Thursday 28 April 2011

Captain Eggpants

The school’s Easter Egg Competition is a creative, fun and frantic affair where children decorate a single egg or a whole scene of eggs (that’s the keen guys, who also sit on the top table for Maths and English, and who bring things in to show every day). The children may be helped, controversially, by their parents, causing much bitching amongst the parents who insist their kids muck it up all on their own: ‘I can’t believe an eight-year-old made that solar-powered spaceship from three thousand blown eggs’. Amusing titles are de rigeur – for instance ‘Eggs Factor’ (I’m already laughing) or ‘The Olympegs’ (catch yourself!)

I hoped to be retelling the ups and downs of supporting a wilful nine year old’s emerging creativity in the eggy line, perhaps a collaboration with friends encompassing both teamwork and imagination! However Bonnie took her usual ‘I decide what I do and when’ stance to murderous degrees, and wasn’t going to be bamboozled into some silly egg painting a couple of days early, when there would doubtless be a perfectly serviceable slave on hand with nothing better to do than run around boiling eggs, super-cooling them and leaping about fetching materials at 8pm the night before show-time. This timeline allowed her to focus on the more important matter of her school disco outfit for later in the week, in case she were scouted for a touch of modelling somewhere between our house and the disco.

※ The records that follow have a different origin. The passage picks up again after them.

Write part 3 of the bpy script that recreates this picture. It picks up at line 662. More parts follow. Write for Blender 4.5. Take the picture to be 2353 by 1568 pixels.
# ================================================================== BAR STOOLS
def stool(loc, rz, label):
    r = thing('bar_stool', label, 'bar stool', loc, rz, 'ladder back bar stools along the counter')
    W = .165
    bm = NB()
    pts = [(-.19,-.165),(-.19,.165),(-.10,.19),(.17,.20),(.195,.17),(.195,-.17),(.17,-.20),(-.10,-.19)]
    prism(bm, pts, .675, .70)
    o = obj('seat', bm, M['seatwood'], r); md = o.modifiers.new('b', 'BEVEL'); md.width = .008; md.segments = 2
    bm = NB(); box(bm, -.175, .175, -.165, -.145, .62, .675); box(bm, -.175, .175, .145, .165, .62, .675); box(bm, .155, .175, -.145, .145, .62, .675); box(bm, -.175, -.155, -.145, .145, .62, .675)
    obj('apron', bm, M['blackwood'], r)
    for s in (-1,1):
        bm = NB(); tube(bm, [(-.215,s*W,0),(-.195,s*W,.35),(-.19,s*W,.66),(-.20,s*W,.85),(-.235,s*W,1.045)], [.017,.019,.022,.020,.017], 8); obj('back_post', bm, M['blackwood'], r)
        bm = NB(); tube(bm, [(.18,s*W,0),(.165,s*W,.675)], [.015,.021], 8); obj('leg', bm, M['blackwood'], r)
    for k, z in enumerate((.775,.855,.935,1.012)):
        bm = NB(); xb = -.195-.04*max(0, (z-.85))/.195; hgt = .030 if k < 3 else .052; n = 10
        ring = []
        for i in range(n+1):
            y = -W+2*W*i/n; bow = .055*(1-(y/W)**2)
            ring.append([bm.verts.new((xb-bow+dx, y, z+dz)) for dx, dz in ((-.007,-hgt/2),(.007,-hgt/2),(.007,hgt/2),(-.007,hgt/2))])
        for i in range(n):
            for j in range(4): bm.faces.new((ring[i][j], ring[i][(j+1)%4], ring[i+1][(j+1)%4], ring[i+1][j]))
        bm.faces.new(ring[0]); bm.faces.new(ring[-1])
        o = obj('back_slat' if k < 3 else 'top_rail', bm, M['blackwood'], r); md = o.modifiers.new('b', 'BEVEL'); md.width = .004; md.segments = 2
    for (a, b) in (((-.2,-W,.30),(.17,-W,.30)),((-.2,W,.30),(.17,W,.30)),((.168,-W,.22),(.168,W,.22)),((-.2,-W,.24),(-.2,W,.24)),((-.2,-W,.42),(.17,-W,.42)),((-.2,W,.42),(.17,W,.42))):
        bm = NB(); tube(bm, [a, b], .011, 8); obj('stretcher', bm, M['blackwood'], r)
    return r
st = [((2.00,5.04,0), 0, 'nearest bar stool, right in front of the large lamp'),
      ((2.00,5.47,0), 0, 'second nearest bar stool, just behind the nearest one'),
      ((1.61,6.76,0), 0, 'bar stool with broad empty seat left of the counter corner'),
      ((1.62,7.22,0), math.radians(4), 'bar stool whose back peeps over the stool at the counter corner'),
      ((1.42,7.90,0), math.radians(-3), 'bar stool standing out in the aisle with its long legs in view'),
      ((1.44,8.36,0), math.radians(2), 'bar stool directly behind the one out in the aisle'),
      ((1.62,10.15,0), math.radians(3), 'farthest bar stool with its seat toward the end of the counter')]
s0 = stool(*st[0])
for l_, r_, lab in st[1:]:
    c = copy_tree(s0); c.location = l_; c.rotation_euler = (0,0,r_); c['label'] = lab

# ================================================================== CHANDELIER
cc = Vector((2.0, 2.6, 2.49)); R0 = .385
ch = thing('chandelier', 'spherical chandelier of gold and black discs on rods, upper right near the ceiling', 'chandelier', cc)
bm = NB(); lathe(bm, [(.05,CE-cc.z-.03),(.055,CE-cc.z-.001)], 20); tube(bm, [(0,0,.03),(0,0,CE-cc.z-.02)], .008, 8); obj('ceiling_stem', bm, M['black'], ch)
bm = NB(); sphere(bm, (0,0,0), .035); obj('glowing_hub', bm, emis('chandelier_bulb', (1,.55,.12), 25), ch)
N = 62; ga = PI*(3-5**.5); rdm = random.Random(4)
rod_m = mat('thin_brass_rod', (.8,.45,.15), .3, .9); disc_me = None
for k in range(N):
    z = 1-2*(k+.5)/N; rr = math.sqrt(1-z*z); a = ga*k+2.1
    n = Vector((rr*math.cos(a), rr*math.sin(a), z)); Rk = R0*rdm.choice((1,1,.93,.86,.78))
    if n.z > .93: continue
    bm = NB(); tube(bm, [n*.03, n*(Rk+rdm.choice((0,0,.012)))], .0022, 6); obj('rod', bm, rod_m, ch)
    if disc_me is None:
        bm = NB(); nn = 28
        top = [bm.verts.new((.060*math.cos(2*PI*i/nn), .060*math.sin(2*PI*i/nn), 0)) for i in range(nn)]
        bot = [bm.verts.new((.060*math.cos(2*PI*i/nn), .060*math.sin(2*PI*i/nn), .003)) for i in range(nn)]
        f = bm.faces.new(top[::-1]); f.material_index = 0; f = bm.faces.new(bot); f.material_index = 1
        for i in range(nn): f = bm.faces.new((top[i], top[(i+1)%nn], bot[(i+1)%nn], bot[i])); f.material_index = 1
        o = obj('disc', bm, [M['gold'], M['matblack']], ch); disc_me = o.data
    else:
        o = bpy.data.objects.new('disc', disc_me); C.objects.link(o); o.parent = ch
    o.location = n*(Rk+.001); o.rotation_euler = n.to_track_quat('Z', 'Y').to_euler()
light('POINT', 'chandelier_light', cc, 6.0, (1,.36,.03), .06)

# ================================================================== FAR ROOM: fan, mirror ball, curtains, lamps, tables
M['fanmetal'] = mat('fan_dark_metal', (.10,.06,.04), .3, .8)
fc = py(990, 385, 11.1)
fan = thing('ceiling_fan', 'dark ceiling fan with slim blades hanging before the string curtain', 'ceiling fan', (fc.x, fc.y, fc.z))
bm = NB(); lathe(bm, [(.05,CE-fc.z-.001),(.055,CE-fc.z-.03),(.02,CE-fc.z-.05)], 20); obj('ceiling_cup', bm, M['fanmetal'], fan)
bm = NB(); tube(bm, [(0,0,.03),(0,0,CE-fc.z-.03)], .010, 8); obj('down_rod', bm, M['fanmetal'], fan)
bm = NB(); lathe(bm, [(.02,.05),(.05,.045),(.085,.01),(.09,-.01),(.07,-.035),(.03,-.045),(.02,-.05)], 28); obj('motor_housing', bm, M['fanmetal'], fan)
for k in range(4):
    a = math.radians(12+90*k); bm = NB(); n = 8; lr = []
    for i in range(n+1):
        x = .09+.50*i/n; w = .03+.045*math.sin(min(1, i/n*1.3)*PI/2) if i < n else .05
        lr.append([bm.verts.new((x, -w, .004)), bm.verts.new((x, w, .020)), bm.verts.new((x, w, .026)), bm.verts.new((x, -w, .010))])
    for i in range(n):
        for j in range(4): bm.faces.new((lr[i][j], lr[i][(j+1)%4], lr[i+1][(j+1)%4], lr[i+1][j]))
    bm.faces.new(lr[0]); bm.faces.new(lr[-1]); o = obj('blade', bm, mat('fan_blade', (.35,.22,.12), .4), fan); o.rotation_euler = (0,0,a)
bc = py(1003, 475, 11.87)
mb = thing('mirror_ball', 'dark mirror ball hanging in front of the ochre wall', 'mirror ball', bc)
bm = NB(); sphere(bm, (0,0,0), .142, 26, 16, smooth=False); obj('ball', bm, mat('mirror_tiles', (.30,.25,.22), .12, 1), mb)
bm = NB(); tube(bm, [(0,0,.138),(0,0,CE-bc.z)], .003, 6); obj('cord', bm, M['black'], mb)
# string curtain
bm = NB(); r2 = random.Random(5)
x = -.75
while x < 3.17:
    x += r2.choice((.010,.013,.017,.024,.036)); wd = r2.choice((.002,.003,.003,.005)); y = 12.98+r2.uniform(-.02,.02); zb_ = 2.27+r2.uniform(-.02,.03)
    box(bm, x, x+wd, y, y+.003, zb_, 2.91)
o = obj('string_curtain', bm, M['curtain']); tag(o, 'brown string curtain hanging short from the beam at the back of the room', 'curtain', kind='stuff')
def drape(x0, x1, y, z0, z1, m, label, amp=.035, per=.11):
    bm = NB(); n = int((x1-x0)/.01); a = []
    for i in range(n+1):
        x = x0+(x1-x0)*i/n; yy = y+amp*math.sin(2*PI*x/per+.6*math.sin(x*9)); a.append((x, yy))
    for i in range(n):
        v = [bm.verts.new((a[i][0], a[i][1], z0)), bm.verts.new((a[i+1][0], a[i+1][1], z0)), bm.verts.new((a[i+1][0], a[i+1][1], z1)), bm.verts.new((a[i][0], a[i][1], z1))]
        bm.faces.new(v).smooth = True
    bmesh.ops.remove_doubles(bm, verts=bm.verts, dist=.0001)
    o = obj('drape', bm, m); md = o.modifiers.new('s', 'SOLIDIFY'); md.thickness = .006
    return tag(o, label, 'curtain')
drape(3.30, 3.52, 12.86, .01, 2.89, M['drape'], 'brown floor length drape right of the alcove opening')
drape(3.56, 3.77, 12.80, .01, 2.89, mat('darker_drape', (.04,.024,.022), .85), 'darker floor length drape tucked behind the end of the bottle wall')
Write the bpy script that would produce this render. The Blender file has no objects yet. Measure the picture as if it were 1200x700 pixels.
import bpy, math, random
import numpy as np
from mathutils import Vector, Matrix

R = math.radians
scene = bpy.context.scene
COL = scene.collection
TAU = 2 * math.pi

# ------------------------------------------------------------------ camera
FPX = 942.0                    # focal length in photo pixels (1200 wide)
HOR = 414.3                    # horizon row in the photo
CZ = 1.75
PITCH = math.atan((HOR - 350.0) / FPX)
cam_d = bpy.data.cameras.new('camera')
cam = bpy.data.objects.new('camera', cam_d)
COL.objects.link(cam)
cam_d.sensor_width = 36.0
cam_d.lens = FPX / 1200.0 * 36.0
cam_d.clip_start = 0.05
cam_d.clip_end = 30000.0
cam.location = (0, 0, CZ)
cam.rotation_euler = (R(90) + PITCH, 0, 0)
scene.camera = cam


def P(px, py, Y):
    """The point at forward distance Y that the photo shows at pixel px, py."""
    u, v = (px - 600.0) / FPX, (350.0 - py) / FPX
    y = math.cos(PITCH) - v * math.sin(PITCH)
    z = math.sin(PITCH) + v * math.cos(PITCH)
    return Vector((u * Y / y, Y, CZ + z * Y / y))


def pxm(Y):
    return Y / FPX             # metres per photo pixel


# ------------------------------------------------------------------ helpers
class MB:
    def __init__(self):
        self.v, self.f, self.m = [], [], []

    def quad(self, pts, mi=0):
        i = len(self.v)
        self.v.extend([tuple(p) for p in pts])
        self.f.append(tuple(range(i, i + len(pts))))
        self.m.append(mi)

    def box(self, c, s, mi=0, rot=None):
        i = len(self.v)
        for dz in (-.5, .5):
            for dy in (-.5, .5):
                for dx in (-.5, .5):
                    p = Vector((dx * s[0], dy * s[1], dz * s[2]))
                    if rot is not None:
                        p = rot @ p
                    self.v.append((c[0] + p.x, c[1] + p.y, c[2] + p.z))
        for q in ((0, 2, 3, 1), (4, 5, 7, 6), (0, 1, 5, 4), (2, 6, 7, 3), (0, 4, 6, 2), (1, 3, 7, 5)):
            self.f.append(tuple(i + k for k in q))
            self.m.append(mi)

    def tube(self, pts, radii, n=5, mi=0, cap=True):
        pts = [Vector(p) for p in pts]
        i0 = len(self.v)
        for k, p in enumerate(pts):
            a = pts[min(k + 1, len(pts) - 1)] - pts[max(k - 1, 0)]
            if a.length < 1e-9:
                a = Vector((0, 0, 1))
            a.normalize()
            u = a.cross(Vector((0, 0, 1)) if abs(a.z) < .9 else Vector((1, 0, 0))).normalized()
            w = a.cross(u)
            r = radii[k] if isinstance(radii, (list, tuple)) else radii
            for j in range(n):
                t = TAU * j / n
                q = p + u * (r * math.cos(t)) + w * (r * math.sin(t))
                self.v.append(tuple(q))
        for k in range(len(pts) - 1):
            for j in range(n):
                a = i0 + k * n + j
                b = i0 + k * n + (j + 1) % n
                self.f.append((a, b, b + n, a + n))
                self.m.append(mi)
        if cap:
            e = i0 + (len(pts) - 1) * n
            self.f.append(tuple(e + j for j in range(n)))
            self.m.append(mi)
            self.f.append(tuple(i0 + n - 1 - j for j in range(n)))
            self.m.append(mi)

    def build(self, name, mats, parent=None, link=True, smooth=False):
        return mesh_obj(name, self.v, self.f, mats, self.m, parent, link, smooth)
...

I screeched on regardless. ‘How about ‘Dog Eggspert!!’ HA HA!’ - as she rumbled through the clothes she already knew she had. ‘Mummy my new pants will match the dress but I have no jacket to go on top at all’. ‘Bonnie you are nine years old. You should be playing in the park, having fun – making your egg entry - not trying to look like a supermodel!’ (old bag) ‘Oh stop going on about the egg competition, Mummy!’ said she. ‘I’m doing Captain Eggpants OK?!’ I squirmed at the lack of pun. Captain Eggpants?? My idea was so funny and brilliant...

I went off disconsolately to boil a single egg which she grabbed (without admiring my boiling skill - no cracks) and started sploshing paint onto while it was still steaming hot. ‘WAIT!’ I shrieked. ‘Use a pencil to draw your design first.’ ‘Mum, mum, MUM!’ she whined ‘I can’t draw the waistline on it. You do it.’ But I was feeling bloody-minded (no praise for the tenderly boiled egg). ‘Yes, you can’ I said, ‘Just put a little dot half way up the egg, like this, then turn it-’ ‘I CAN’T DO IT – YOU DO IT’ she shouted, ‘OR DO YOU WANT IT TO BE RUBBISH?’ She slapped the paint on and tossed the egg at me to hold for an hour while it dried so she could look through her nail varnishes. I put the egg down (reasonably) carefully but somehow it ended up in the dog’s mouth and the paint was licked off. Suddenly the egg was the most precious thing Bonnie’d ever made and there was howling. I fixed it up ‘Good as new!’ but then it was knocked off the table and smashed up for good. ‘I’ll just boil another - you can make it even neater this time!’ I sing-songed, as if it were a marvellous stroke of luck that Captain Eggpants had been sucked by the dog then dashed on the floor.

It being past nine by now, I felt Captain Eggpants’ could go without his signature red cloak but obviously it was a waste of time voicing this opinion. ‘This is exactly why I asked you to start two days ago’ I muttered. ‘You’re the one who’s entering this egg competition and here’s me at midnight charging around...’ ‘You’re the one who wants me to enter!’ she said, which shut me up. I stuck the red cloak and my finger onto the egg with superglue, but Bonnie disagreed with the positioning and in trying to slide the stuck-on cloak down the egg, my thumb ended up up Captain Eggpant’s bum with a nail full of boiled egg and no ideas how to make this seem fine. I quickly hid his bottom in an egg-cup. ‘How about I do your nails now, sweetie?’